AquaAware: A Two-Phase Learning System for Water Conservation

AquaAware is a project designed to reduce water consumption in homes by providing real-time recommendations for various tasks like brushing teeth, washing hands, showering, and washing dishes. The system employs a two-phase machine learning algorithm to first train users on best practices and then further optimize their personal habits.

Phase 1: Supervised Learning for Best Practices

Initially, the system uses a dataset containing optimal water consumption levels and time durations for common household tasks.

• Algorithm: A Decision Tree classifier is trained on this “best practice” data.
• Functionality: As the user consumes water, the device records the usage and time.
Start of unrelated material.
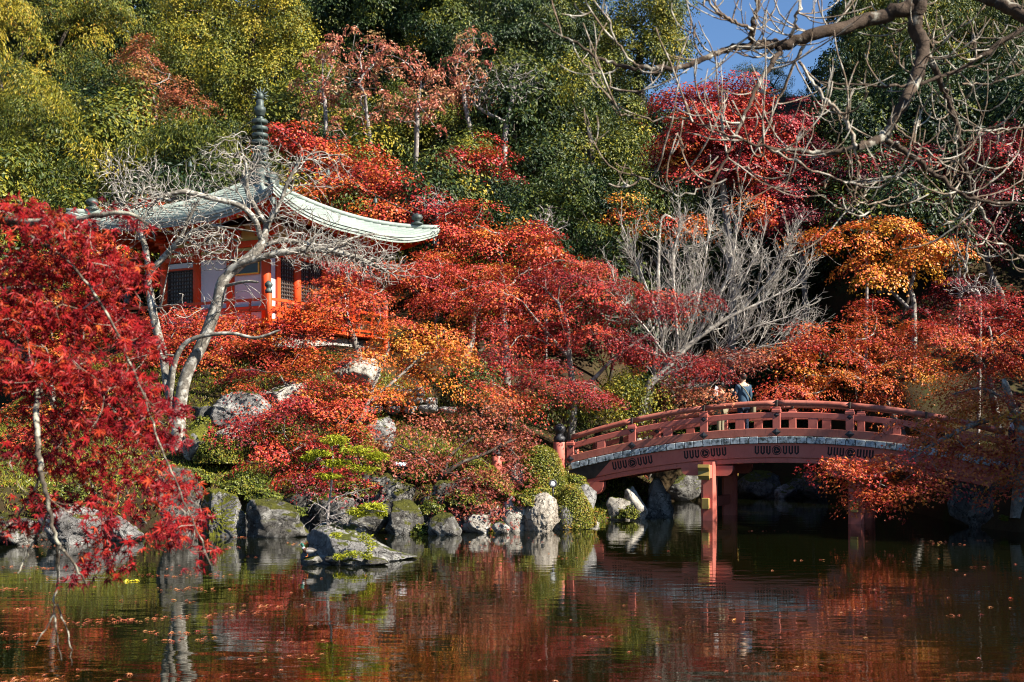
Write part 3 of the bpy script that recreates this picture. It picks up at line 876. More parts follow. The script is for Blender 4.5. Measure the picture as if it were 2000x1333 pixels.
        for c in range(NC):
            s0, s1 = c / NC * 0.93, (c + 1) / NC * 0.93
            V, Fa = [], []
            for s, dz in ((s0, 0.0), (s0, 0.036), (s1 + 0.004, 0.006)):
                for q in ts: V.append(rp(side, q, s, dz))
            for i in range(2):
                for j in range(NTt): Fa.append((i * n + j, i * n + j + 1, (i + 1) * n + j + 1, (i + 1) * n + j))
            link('copper_course', pymesh('copper_course', V, Fa, M['copper']), rf)
        # rafters
        nr = 22
        for k in range(nr):
            q = -0.93 + 1.86 * k / (nr - 1)
            o_ = np.array(rp(side, q, 0.045, -0.25))
            d = S + 0.05
            inn = {0: (d, q * E), 1: (-q * E, d), 2: (-d, -q * E), 3: (q * E, -d)}[side]
            if abs(q * E) > S: 
                f = abs(q * E)
                inn = {0: (f, q * E), 1: (-q * E, f), 2: (-f, -q * E), 3: (q * E, -f)}[side]
            dist = max(abs(inn[0]), abs(inn[1])); s_in = 1 - dist / E
            zi = rp(side, min(1, abs(q * E) / dist), max(0, s_in), -0.30)[2]
            if np.hypot(o_[0] - inn[0], o_[1] - inn[1]) > 0.15:
                beam('rafter', o_, (inn[0], inn[1], zi), 0.09, 0.10, VR, rf, M['ochre'])
    for side in range(4):
        # hips
        pts = [rp(side, 1, s, 0.06) for s in np.linspace(0.0, 0.92, 16)]
        hp = tube('hip_ridge', pts, [0.06] + [0.085] * 15, M['copper'], rf, 8)
        a_, b_ = np.array(rp(side, 1, 0.02, -0.24)), np.array(rp(side, 1, 0.5, -0.42))
        beam('hip_rafter', a_ + (b_ - a_) * 0.05, b_, 0.16, 0.2, VR, rf, M['amber'])
        k_ = rp(side, 1, 0.13, 0.12)
        lathe('ridge_jewel', [(0.02, 0), (0.20, 0.02), (0.22, 0.07), (0.10, 0.12), (0.08, 0.15), (0.18, 0.20), (0.21, 0.28), (0.15, 0.36), (0.05, 0.40), (0.01, 0.43)], M['bronze'], rf, k_, 14)
        c_ = rp(side, 1, 0.035, -0.55)
        bell(pv, c_, 0.9)
    # dark end tile on the near hip, where the ridges meet
    box('ridge_end', rp(3, 1, 0.045, 0.12), (0.26, 0.26, 0.34), M['bronze'], rf, (0, 0, math.radians(45)), 0.05)
    # finial
    fz = L(10.78)
    fi = link('finial', None, pv); fi.location = (0, 0, fz)
    BZ = M['bronze']
    box('finial_base', (0, 0, 0.12), (0.95, 0.95, 0.34), BZ, fi, bev=0.04)
    lathe('inverted_bowl', [(0.46, 0.29), (0.46, 0.34), (0.40, 0.52), (0.22, 0.62), (0.16, 0.66), (0.34, 0.72), (0.40, 0.80), (0.20, 0.84)], BZ, fi, (0, 0, 0), 20)
    lathe('shaft', [(0.13, 0.8), (0.11, 2.2), (0.09, 2.9)], BZ, fi, (0, 0, 0), 14)
    for k in range(6):
        z = 0.98 + k * 0.235; r = 0.30 - 0.008 * k
        lathe('finial_ring', [(0.12, z), (r * 0.92, z), (r, z + 0.03), (r, z + 0.10), (r * 0.94, z + 0.125), (0.12, z + 0.125)], BZ, fi, (0, 0, 0), 20)
    lathe('canopy_drum', [(0.12, 2.40), (0.155, 2.42), (0.16, 2.52), (0.19, 2.54), (0.19, 2.70), (0.14, 2.72), (0.125, 2.76), (0.125, 2.94), (0.09, 2.97)], BZ, fi, (0, 0, 0), 18)
    lathe('finial_jewel', [(0.04, 2.95), (0.11, 3.0), (0.13, 3.08), (0.11, 3.16), (0.05, 3.22), (0.01, 3.26)], BZ, fi, (0, 0, 0), 16)
    for k in range(9):
        an = math.radians(-20 + 220 * k / 8.0)
        dx, dz = math.cos(an), math.sin(an)
        r0, r1 = 0.12, 0.30 + 0.05 * math.sin(an)
        pts = [(0.707 * (dx * r + 0.02 * math.sin(9 * r)), 0.707 * (dx * r), 3.08 + dz * r) for r in np.linspace(r0, r1, 5)]
        tube('flame_tongue', pts, [0.028, 0.034, 0.028, 0.018, 0.006], BZ, fi, 5)
    # chains with bells from the finial to the four corners
    for side in range(4):
        a_ = np.array((0, 0, fz + 2.45)); b_ = np.array(rp(side, 1, 0.12, 0.45))
        pts = [a_ * (1 - u) + b_ * u + np.array((0, 0, -1.1 * u * (1 - u))) for u in np.linspace(0, 1, 14)]
        tube('finial_chain', pts, 0.008, M['bronze'], pv, 4)
        for u in (0.42, 0.72): bell(pv, tuple(a_ * (1 - u) + b_ * u + np.array((0, 0, -1.1 * u * (1 - u) - 0.30))), 0.7)
    return pv

def bell(parent, loc, k=1.0):
    b = lathe('wind_bell', [(0.10 * k, 0), (0.115 * k, 0.02 * k), (0.09 * k, 0.08 * k), (0.085 * k, 0.20 * k), (0.06 * k, 0.25 * k), (0.015 * k, 0.27 * k), (0.015 * k, 0.36 * k)], M['bronze'], parent, loc, 12)
    box('clapper', (0, 0, -0.07 * k), (0.012, 0.06 * k, 0.14 * k), M['bronze'], b)
    return b

def door_lattice(parent, c, w, h, rz):
    d = link('door', None, parent); d.location = c; d.rotation_euler = (0, 0, rz)
    LT = M['lattice']
    for cc, s in (((0, -0.02, h / 2 - 0.03), (w, 0.07, 0.06)), ((0, -0.02, -h / 2 + 0.03), (w, 0.07, 0.06)), ((w / 2 - 0.03, -0.02, 0), (0.06, 0.066, h - 0.12)), ((-w / 2 + 0.03, -0.02, 0), (0.06, 0.066, h - 0.12))):
        box('door_frame', cc, s, LT, d)
    V, Fa = [], []
    def ab(cx, cy, cz, sx, sy, sz):
        o = len(V)
        for x in (-1, 1):
            for y in (-1, 1):
                for z in (-1, 1): V.append((cx + x * sx / 2, cy + y * sy / 2, cz + z * sz / 2))
        for f in ((0, 1, 3, 2), (4, 6, 7, 5), (0, 4, 5, 1), (2, 3, 7, 6), (0, 2, 6, 4), (1, 5, 7, 3)): Fa.append(tuple(o + i for i in f))
    nv, nh = max(4, int(w / 0.115)), max(5, int(h / 0.115))
    for i in range(1, nv): ab(-w / 2 + w * i / nv, -0.02, 0, 0.034, 0.03, h - 0.12)
    for i in range(1, nh): ab(0, -0.026, -h / 2 + h * i / nh, w - 0.12, 0.03, 0.034)
    tag(link('lattice', pymesh('lattice', V, Fa, LT), d), kind='stuff')
    box('backing', (0, 0.035, 0), (w - 0.04, 0.02, h - 0.04), M['paper'], d)
M['paper'] = simple('grey_paper_backing', (0.26, 0.24, 0.23), (0.36, 0.34, 0.33), 3, 0.9, 0.05, bump=0)
pavilion()

# ------------------------------------------------------------------ arched bridge
BA = math.radians(22.0)
BC = np.array((7.71, 34.2))
def bworld(u, v): return np.array((BC[0] + u * math.cos(BA) + v * math.sin(BA), BC[1] - u * math.sin(BA) + v * math.cos(BA)))
def u_at(px, v):
    lo, hi = -9.0, 9.0
    for _ in range(50):
        m = (lo + hi) / 2; w = bworld(m, v)
        if CX + F * w[0] / w[1] < px: lo = m
        else: hi = m
    return lo
def deck(u): return 2.28 - 0.0215 * u * u
def railh(u): return 0.86 - 0.0045 * u * u

def arcbeam(name, u0, u1, v0, v1, f0, f1, mat, parent, n=12):
    """solid between heights f0(u) and f1(u), v0 to v1"""
    V, Fa = [], []
    us = np.linspace(u0, u1, n + 1)
    for u in us:
        V += [(u, v0, f0(u)), (u, v1, f0(u)), (u, v1, f1(u)), (u, v0, f1(u))]
    for i in range(n):
        a = i * 4
        for k in range(4):
            Fa.append((a + k, a + (k + 1) % 4, a + 4 + (k + 1) % 4, a + 4 + k))
    Fa.append((3, 2, 1, 0)); Fa.append((n * 4, n * 4 + 1, n * 4 + 2, n * 4 + 3))
    Fa = [tuple(reversed(f)) for f in Fa]
    o = link(name, pymesh(name, V, Fa, mat), parent)
    md = o.modifiers.new('bevel', 'BEVEL'); md.width = 0.012; md.segments = 1; md.limit_method = 'ANGLE'; md.angle_limit = math.radians(50)
    return o

def bolster(name, uc, length, v0, v1, z0, z1, mat, parent):
    """beam with rounded lower corners"""
    h = z1 - z0; r = h * 0.75; pr = [(-length / 2, z1), (length / 2, z1)]
    for a in np.linspace(0, math.pi / 2, 7): pr.append((length / 2 - r * 0.9 + r * 0.9 * math.cos(a), z0 + r - r * math.sin(a)))
    for a in np.linspace(math.pi / 2, math.pi, 7): pr.append((-length / 2 + r * 0.9 + r * 0.9 * math.cos(a), z0 + r - r * math.sin(a)))
    n = len(pr); V = [(uc + x, v0, z) for x, z in pr] + [(uc + x, v1, z) for x, z in pr]
    Fa = [tuple(range(n)), tuple(range(2 * n - 1, n - 1, -1))] + [(i, n + i, n + (i + 1) % n, (i + 1) % n) for i in range(n)]
    return link(name, pymesh(name, V, [tuple(reversed(f)) for f in Fa], mat), parent)

def giboshi_post(parent, loc, h, r, mat):
    p = lathe('newel_post', [(r, 0), (r, h * 0.66), (r * 0.96, h * 0.665)], mat, parent, loc, 18)
    lathe('onion_cap', [(r * 1.0, h * 0.665), (r * 0.98, h * 0.74), (r * 0.85, h * 0.765), (r * 0.62, h * 0.785), (r * 0.6, h * 0.83), (r * 0.80, h * 0.845),
                        (r * 0.98, h * 0.89), (r * 0.95, h * 0.94), (r * 0.55, h * 0.985), (r * 0.08, h * 1.01)], M['iron'], p, (0, 0, 0), 18)
    return p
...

The Decision Tree predicts the ongoing task and provides real-time recommendations to help the user align their habits with water-saving standards.
• Goal: The primary objective of this phase is to guide the user towards adopting more sustainable habits and reducing initial water wastage.

Phase 2: Unsupervised Learning for Personalized Optimization

Once the user has consistently adopted the recommended best practices, the system transitions to a personalized optimization phase.

• Data Collection: The system begins to store the user’s new, more efficient water usage patterns in a new dataset, but without task labels.
• Unsupervised Learning: Since the device cannot automatically classify these new patterns, the K-Means clustering algorithm is used. Knowing the number of tasks beforehand, K-Means groups the unlabeled data into distinct clusters, effectively re-identifying the tasks based on the user’s unique behavior.
• Retraining: Once the new data is labeled through clustering, a new Decision Tree model is trained on this personalized dataset.
• Goal: This second model provides even more refined predictions and recommendations, pushing the user to consume only what is strictly necessary, thereby minimizing waste beyond the standard best practices.

Design Choices

• Decision Tree was selected as the supervised learning algorithm due to its high accuracy and significantly faster response times compared to alternatives like K-Nearest Neighbors (KNN).
• K-Means was chosen for the unsupervised learning task because the number of clusters (i.e., the number of distinct household tasks) was known in advance, making it a highly efficient choice.